[Scene modeling code data]
····················
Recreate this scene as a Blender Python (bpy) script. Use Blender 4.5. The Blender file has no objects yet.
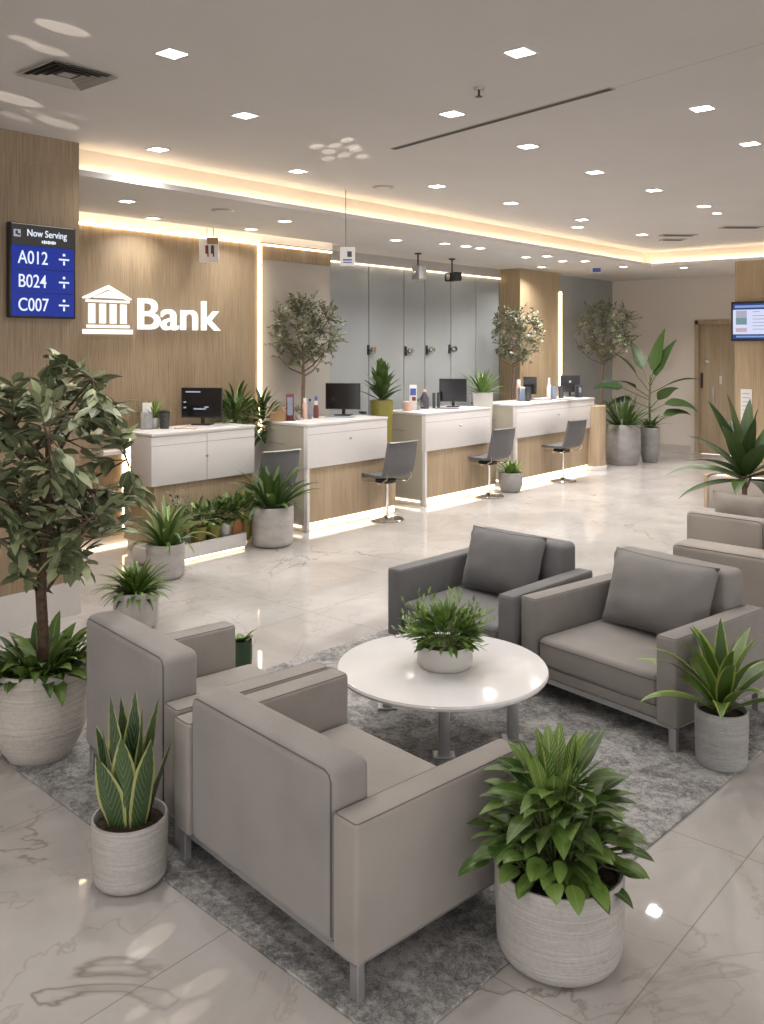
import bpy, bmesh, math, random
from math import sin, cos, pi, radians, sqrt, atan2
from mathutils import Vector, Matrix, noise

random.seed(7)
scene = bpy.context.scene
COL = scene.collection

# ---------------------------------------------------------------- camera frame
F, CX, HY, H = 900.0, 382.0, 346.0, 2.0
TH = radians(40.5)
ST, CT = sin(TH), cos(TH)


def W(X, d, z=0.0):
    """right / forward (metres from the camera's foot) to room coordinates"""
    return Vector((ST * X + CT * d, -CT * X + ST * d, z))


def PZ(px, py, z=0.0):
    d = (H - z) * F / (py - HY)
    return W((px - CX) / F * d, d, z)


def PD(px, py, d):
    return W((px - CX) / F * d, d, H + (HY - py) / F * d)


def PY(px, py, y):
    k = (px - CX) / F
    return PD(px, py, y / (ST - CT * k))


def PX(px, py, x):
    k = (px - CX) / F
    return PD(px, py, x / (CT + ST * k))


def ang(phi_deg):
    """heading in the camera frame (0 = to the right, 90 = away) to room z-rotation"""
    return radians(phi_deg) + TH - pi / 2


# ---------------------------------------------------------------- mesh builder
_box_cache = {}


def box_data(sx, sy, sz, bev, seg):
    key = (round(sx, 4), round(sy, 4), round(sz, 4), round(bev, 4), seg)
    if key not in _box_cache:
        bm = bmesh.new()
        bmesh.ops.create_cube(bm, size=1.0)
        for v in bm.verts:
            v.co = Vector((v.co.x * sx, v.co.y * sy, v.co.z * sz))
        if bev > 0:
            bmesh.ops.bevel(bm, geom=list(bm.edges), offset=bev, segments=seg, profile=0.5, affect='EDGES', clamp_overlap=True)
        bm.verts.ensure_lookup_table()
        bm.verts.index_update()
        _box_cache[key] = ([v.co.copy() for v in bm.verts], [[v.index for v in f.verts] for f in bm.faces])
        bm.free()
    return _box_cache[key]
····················
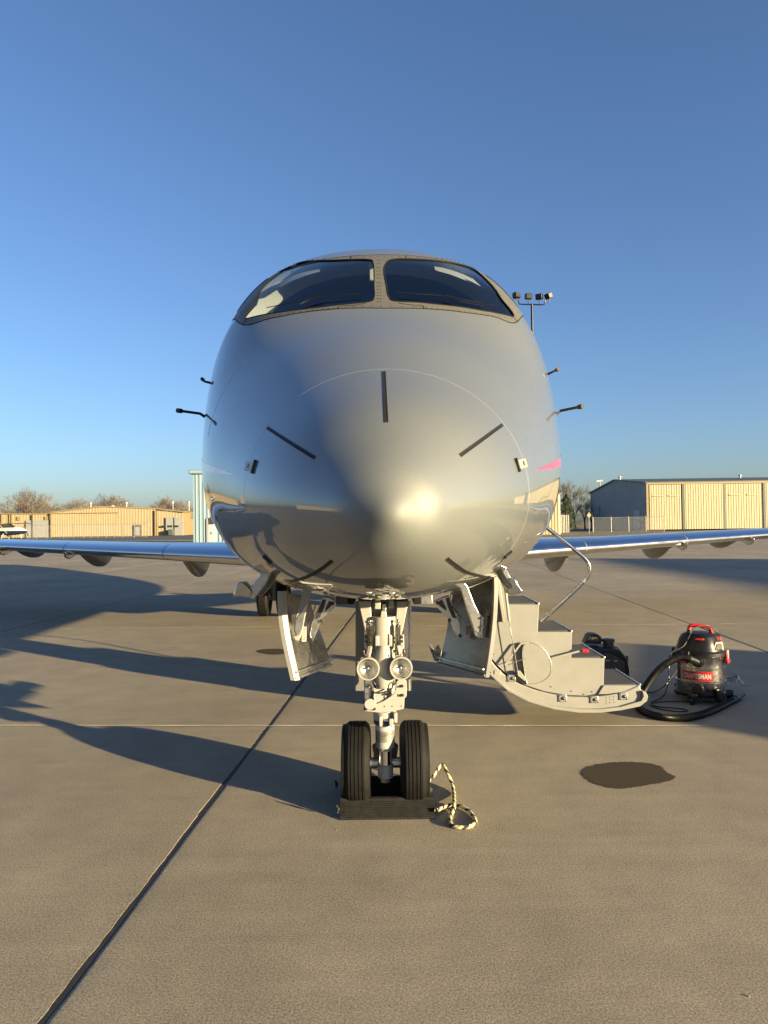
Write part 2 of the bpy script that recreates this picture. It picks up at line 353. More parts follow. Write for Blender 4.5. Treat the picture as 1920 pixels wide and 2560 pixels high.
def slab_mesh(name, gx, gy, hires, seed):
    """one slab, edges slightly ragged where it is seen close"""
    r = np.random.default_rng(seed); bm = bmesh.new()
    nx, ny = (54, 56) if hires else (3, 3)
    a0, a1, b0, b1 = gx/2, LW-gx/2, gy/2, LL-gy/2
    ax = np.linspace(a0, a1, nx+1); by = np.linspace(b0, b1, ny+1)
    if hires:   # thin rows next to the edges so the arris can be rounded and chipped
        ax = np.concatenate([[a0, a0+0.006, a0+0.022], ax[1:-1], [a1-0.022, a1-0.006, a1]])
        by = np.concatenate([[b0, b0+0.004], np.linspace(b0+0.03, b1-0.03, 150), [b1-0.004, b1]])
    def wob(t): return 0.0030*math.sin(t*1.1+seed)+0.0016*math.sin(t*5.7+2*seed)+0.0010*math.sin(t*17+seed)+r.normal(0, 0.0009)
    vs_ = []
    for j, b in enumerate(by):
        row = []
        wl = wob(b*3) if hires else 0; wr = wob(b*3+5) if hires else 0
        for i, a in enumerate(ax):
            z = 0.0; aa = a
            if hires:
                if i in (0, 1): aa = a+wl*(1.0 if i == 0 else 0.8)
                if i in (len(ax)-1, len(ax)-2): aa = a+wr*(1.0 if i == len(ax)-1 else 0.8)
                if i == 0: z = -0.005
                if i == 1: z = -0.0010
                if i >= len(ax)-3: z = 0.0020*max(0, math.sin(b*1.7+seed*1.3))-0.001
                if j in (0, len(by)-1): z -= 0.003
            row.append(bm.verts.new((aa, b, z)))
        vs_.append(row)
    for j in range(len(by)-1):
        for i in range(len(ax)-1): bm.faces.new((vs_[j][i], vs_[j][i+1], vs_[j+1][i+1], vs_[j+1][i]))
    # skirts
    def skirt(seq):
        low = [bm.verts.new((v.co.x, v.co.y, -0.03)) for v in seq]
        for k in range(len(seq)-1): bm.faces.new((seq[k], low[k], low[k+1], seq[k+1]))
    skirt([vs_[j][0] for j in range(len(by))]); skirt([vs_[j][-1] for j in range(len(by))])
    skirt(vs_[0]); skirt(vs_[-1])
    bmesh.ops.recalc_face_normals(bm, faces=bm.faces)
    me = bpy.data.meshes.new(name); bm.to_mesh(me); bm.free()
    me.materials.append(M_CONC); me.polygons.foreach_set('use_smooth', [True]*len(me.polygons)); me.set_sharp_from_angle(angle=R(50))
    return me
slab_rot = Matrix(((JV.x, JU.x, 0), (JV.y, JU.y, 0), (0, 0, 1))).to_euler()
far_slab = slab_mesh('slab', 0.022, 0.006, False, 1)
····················
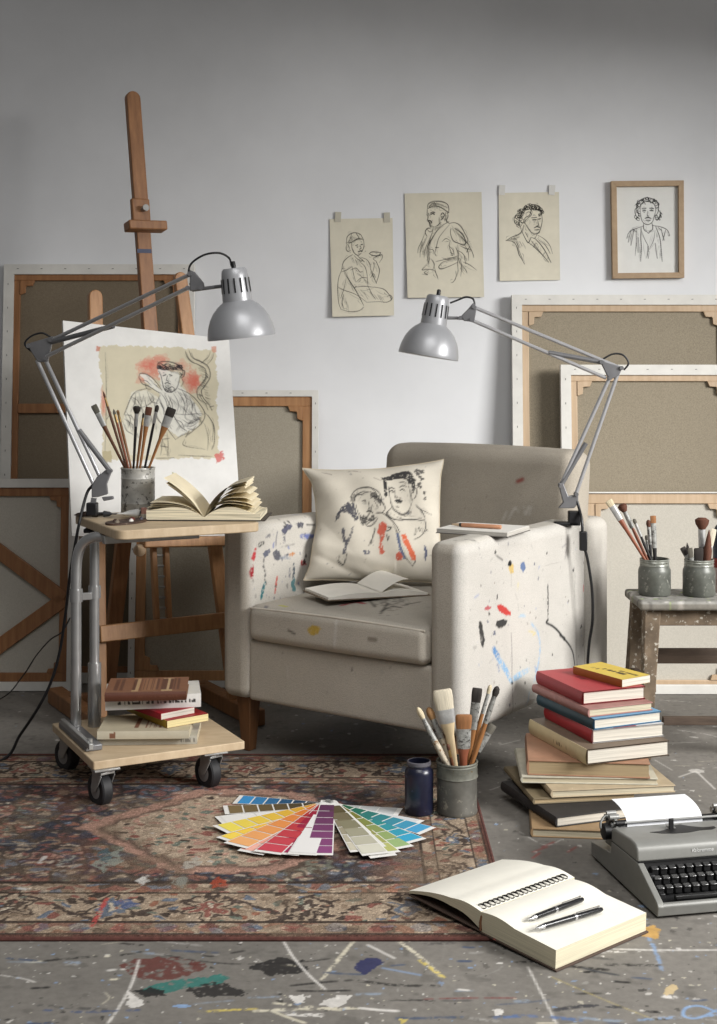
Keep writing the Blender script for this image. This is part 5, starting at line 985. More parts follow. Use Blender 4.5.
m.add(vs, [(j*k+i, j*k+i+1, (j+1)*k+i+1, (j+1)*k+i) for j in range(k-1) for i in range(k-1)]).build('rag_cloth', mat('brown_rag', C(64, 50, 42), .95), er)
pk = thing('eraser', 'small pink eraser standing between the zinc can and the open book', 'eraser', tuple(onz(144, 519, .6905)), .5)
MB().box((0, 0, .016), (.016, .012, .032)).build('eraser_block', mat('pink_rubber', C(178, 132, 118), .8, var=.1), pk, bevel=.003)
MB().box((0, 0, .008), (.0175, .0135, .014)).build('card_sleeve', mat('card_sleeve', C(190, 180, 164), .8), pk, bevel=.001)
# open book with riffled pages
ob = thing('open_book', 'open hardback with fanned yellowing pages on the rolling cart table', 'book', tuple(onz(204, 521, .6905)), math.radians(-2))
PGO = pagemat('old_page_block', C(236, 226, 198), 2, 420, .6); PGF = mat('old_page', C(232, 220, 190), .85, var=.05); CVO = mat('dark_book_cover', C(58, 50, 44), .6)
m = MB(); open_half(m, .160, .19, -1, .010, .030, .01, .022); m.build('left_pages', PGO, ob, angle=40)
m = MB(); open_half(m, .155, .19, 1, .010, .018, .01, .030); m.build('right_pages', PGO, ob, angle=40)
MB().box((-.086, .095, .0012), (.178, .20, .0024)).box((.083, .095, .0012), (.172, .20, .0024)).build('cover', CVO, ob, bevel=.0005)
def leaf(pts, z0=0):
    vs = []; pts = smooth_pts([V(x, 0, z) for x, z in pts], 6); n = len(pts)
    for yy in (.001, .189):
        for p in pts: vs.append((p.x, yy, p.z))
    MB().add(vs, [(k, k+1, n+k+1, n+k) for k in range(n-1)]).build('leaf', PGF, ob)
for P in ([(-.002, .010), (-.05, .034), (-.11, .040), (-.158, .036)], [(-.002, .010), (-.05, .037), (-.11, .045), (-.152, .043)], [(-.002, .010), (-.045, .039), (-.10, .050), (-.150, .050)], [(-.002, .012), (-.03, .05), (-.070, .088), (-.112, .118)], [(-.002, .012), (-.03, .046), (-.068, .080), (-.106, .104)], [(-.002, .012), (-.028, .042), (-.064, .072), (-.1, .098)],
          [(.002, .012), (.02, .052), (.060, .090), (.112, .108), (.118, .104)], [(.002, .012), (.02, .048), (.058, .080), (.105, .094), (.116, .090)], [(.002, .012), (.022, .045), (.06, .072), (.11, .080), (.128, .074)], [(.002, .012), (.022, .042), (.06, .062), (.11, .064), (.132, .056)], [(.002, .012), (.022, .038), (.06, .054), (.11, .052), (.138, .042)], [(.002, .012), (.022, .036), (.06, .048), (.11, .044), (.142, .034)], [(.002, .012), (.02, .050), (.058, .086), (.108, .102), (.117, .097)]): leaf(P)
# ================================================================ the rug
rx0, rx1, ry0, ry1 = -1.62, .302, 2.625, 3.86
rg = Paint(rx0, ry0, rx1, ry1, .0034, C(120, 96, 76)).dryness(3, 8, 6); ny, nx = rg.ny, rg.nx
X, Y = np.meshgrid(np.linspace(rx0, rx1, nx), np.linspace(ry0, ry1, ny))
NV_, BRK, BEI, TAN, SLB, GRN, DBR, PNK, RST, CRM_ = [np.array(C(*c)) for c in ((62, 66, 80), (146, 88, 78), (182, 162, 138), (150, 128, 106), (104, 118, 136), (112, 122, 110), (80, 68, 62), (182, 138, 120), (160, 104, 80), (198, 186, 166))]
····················
■ **Direction**
Exclude any pictures, and restate word for word the lines from the one containing "Recreate this scene" through the one containing "COL = scene.collection", both included.

■ **Solution**
Recreate this scene as a Blender Python (bpy) script. Use Blender 4.5. The Blender file has no objects yet.
import bpy, bmesh, math, random
from math import sin, cos, pi, radians, sqrt, atan2
from mathutils import Vector, Matrix, noise

random.seed(7)
scene = bpy.context.scene
COL = scene.collection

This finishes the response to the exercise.